DJ’ing? I tried that. But I never had equipment at my house. Dirty and RZA were actually good at scratching and cutting. They were both human beatboxers also. I never did that. Dirty I must say he was one of the best.

HHCF: As a beatboxer or a DJ?

GZA: He was good as a DJ, and RZA was good as a DJ. But Dirty was one of the best human beatboxers. He was really good. This was in the 80’s. We called him the human beatbox specialist.

We had a crew called the All In Together Now Crew. It was myself, Dirty and RZA. Dirty was “The Professor”, RZA was “The Scientist” and I was “The Genius”. I didn’t want the title “Genius”. I really didn’t. It was too much to expect with that name. I wanted Professor. ‘Cause there were more words that rhymed with that word at the time.

We were MC’s, Dirty and RZA would beatbox and DJ- we just combined that all together.

HHCF: Tell me about your experience at the Chess Kings Invitational. What did you expect and what did you see?

GZA: I didn’t know what to expect. I mean, I expected people, and tables, chessboards and press. And it was all there. But I did not expect THAT any children involved. I mean, I knew it was for a good cause. I knew children would be involved- but it was a great event.

I enjoyed being there. I hope to be there over and over again and hopefully win. I also did not think that it would be that easy for us (GZA, RZA and Monk). They were quite easy. The only game I lost was to RZA- a stupid blunder! It was something that was just ridiculous.

HHCF: In late 2008 we gonna do it again for a new belt. You coming out or what?

GZA: Yes!

HHCF: When is it?

GZA: The Honor the Queens has just been moved to May. There will be lots of MMA fighters and a lot of the top ladies in chess and Hip-Hop there. After that, we’ll have the next battle for the belt in August 2008.

HHCF: What chess books and videos do you get into to help prepare you?

GZA: I had tapes a long time ago. I don’t remember their names. When I was at the Chess Kings Invitational, I bought a lot of books from Eric Schiller.

HHCF: I remember seeing you guys talking after the event.

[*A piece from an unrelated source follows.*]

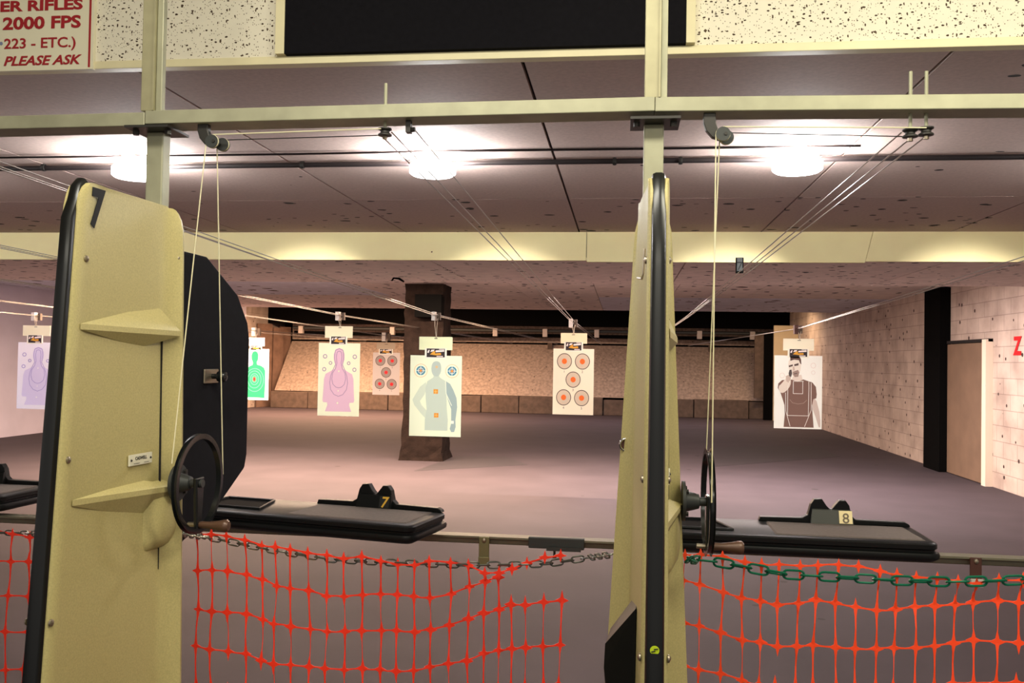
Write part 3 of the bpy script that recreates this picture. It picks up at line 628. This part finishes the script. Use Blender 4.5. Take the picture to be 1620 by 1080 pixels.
def target_silhouette(box, Y, paper, body, ring, label, carr):
    T = Target(box, Y, (105, 215, 440, 772), paper, label, 'silhouette paper targets')
    half = [(272, 252), (243, 262), (229, 300), (229, 340), (243, 385), (238, 410), (200, 434), (165, 452), (153, 490), (150, 560), (144, 655), (150, 668), (182, 670), (184, 690), (166, 738)]
    T.poly(mirror(half, 272), body, 1, 'silhouette')
    r1 = [(272, 276), (255, 284), (250, 320), (255, 370), (244, 410), (222, 445), (216, 490), (226, 530), (250, 552), (272, 557)]
    r2 = [(272, 258), (240, 272), (235, 320), (243, 380), (224, 420), (206, 470), (200, 520), (208, 570), (236, 608), (272, 622)]
    T.line([mirror(r1, 272), mirror(r2, 272)], 4.5, ring, 2, 'scoring_ring', True)
    T.line([circ(x, y, r) for x, y, r in ((158, 318, 14), (398, 318, 14), (203, 368, 11), (350, 368, 11), (153, 417, 13), (397, 417, 13))], 6, ring, 1, 'corner_ring', True)
    T.polys([circ(272, 430, 6, 7), circ(270, 580, 5), circ(266, 673, 7)], paper, 3, 'white_mark')
    carrier(*carr); return T
target_silhouette((502, 543, 570, 657), 9.3, 'eef0cf', 'e0b8cb', 'a584a4', 'pale yellow paper target with pink purple silhouette', (538, 497, (514, 516, 558, 534), (524, 532, 547, 543), 9.3, 'cable carrier with card above the pink silhouette target'))
target_silhouette((26, 542, 94, 646), 10.2, 'f4eef4', 'dfd4ee', 'b0a0d2', 'white paper target with lavender silhouette behind left partition', (57, 498, (36, 515, 80, 531), (45, 530, 66, 541), 10.2, 'cable carrier with card above the lavender silhouette target'))

def target_bulls(box, Y, paper, gcol, ocol, label, carr, q=None, dark='3a2c2a'):
    T = Target(box, Y, (82, 335, 512, 982), paper, label, 'five bullseye paper targets')
    cs = ((200, 459), (390, 459), (295, 638), (197, 814), (387, 817))
    T.polys([circ(x, y, 79) for x, y in cs], dark, 1, 'outer_ring'); T.polys([circ(x, y, 72) for x, y in cs], gcol, 2, 'grey_disc')
    T.polys([circ(x, y, 27) for x, y in cs], ocol, 3, 'bullseye')
    for i, (x, y) in enumerate(cs):
        p_ = T.q(x, y + 112, 1); text(str(i + 1), 'number', P('4c3c38'), T.t, p_, EX, EZ, .038, .0003, 0, 0, 'CENTER')
    carrier(*carr); return T
target_bulls((874, 552, 940, 655), 10.3, 'f2e6cc', 'd2bfa6', 'f26a1e', 'cream paper target with five orange bullseyes, near one', (907, 508, (887, 527, 929, 543), (895, 541, 920, 553), 10.3, 'cable carrier with card above the near five bullseye target', 'efe0b8'))
target_bulls((589, 558, 633, 624), 16.0, 'cfbfb6', '9c8c84', 'e8262a', 'greyish paper target with five red bullseyes, far one', (611, 530, (596, 542, 625, 552), (601, 552, 620, 558), 16.0, 'cable carrier with card above the far five bullseye target', 'b09c84'))

# green silhouette
T = Target((388, 552, 426, 632), 13.2, (42, 312, 277, 792), 'ece6ee', 'white paper target with green silhouette beside dark shield', 'silhouette paper targets')
half = [(132, 332), (108, 342), (96, 372), (98, 410), (112, 440), (112, 460), (75, 478), (54, 500), (47, 540), (45, 600), (44, 768)]
T.poly([(132, 332), (108, 342), (96, 372), (98, 410), (112, 440), (110, 462), (75, 478), (56, 500), (49, 540), (46, 600), (44, 768), (240, 772), (243, 600), (242, 520), (228, 488), (190, 467), (157, 460), (152, 440), (165, 410), (168, 372), (156, 342)], '18aa62', 1, 'silhouette')
T.line([circ(132, 597, 42, 52), circ(132, 600, 68, 80), circ(134, 605, 92, 108), circ(132, 595, 24, 32)], 5, '62cf98', 2, 'scoring_ring', True)
T.polys([circ(131, 597, 14, 21)], 'e0262a', 3, 'red_centre')
carrier(405, 522, (390, 534, 419, 547), (397, 547, 413, 552), 13.2, 'cable carrier with white card above the green silhouette target', 'e4dfea')

# blue grey figure
T = Target((647, 563, 731, 689), 8.4, (826, 312, 1222, 926), 'ecefcf', 'large pale yellow paper target with blue grey standing figure')
torso = [(1005, 478), (960, 508), (946, 560), (950, 640), (958, 720), (946, 800), (946, 880), (1120, 880), (1122, 800), (1112, 700), (1108, 600), (1100, 505), (1055, 478), (1048, 462), (1008, 462)]
T.poly([(950, 515), (905, 550), (870, 610), (848, 650), (862, 690), (915, 755), (955, 795), (966, 780), (962, 735), (918, 690), (905, 660), (940, 610), (955, 560)], 'ced6bf', 1, 'left_arm')
T.poly([(1103, 505), (1135, 525), (1160, 570), (1185, 630), (1192, 700), (1180, 800), (1183, 850), (1172, 888), (1150, 890), (1138, 865), (1148, 825), (1146, 715), (1118, 640), (1105, 580)], '9fb0ac', 1, 'right_arm')
T.poly(torso, 'c3cdbb', 2, 'torso'); T.poly(smooth_poly([(1027, 352), (1000, 362), (988, 400), (992, 440), (1010, 470), (1045, 470), (1062, 440), (1066, 400), (1055, 362)], 1), 'b5c0b4', 3, 'head')
T.line([[(1100, 505), (1106, 600), (1150, 690)]], 5, 'eef0d8', 4, 'edge_line')
for cx_ in (908, 1148):
    T.line([circ(cx_, 428, 50)], 4, 'eab98a', 1, 'outer_ring', True); T.poly(circ(cx_, 428, 35), '3f86a0', 1, 'blue_ring'); T.poly(circ(cx_, 428, 23), 'd8dccb', 2, 'pale_ring'); T.poly(circ(cx_, 428, 17), '4a7f9a', 3, 'inner_ring')
    T.polys([circ(cx_, 428, 10)], 'e8913a', 5, 'bullseye'); T.line([[(cx_ - 34, 428), (cx_ + 34, 428)], [(cx_, 394), (cx_, 462)]], 4, 'f0f0da', 4, 'cross_line')
def sq(x, y, r): return [(x - r, y - r), (x + r, y - r), (x + r, y + r), (x - r, y + r)]
T.polys([sq(1026, 585, 17), sq(1033, 765, 17)], 'e59224', 4, 'orange_square'); T.line([[(1014, 585), (1038, 585)], [(1026, 573), (1026, 597)], [(1021, 765), (1045, 765)], [(1033, 753), (1033, 777)]], 4, 'f2c878', 5, 'cross_line')
T.polys([circ(1030, 398, 10)], 'dcb880', 4, 'face_mark'); T.polys([sq(1157, 815, 11)], 'f2eedc', 4, 'wrist_mark')
carrier(690, 497, (663, 533, 716, 553), (675, 551, 704, 564), 8.4, 'cable carrier with card above the blue grey figure target', 'e6e9bd')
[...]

GZA: I have not had a chance to read them because I’m touring. I’m on the road trying to write, so I got the at home for when I get off tour. I have about 15 chess books though. The book I have picked up the most is The Game of Chess by Tarasch- it’s a green book. I also have 101 Chess Combinations….I don’t know who wrote that. I’ve had The 200 Best Games by Kasparov. That’s a good book right there. The first game starts when he was ten years old. It’s a strong game.

There’s probably some really good chess players reading this and they’ll be like “Man, them books is whatever”. But they’re good for me though.

HHCF: What did you think of the passing of Bobby Fischer?

GZA: Its sad.[long pause] He’s done a lot for chess. I mean, he pretty much revolutionized the game- for his time.

HHCF: I can’t think of another American with such an impact. It was so immense.

GZA: I can’t either. He was one of the best. If not, the best.

HHCF: I saw a lot of chatter back and forth between you and 50 and you and Souljah Boy. Who do you think would win in a chess match if you played those two?

GZA: Well, of course I’m going to say myself. I don’t know if Souljah plays. I’ pretty sure 50 plays. He may be familiar with chess. Of course I’m gonna say myself. As far as dealing with the situation…If I compare it to chess…His method of playing chess, is as old as human thought. It needs some improvement.

HHCF: So the tour is about to end. What do you do at the end of a long tour?

GZA: Rest for a few days. Then it’s back to business. Then I’m back on the road.

HHCF: Will you ever do a sequel to Grandmasters?

GZA: Yes, definitely. I don’t know if we’ll call it a sequel. But, I’m gonna do another album with Muggs.

HHCF: I look forward to seeing you in 2008 when you come out to get that belt again. Do you have any last words?

GZA: Wu-Tang is Forever. 8 Diagrams.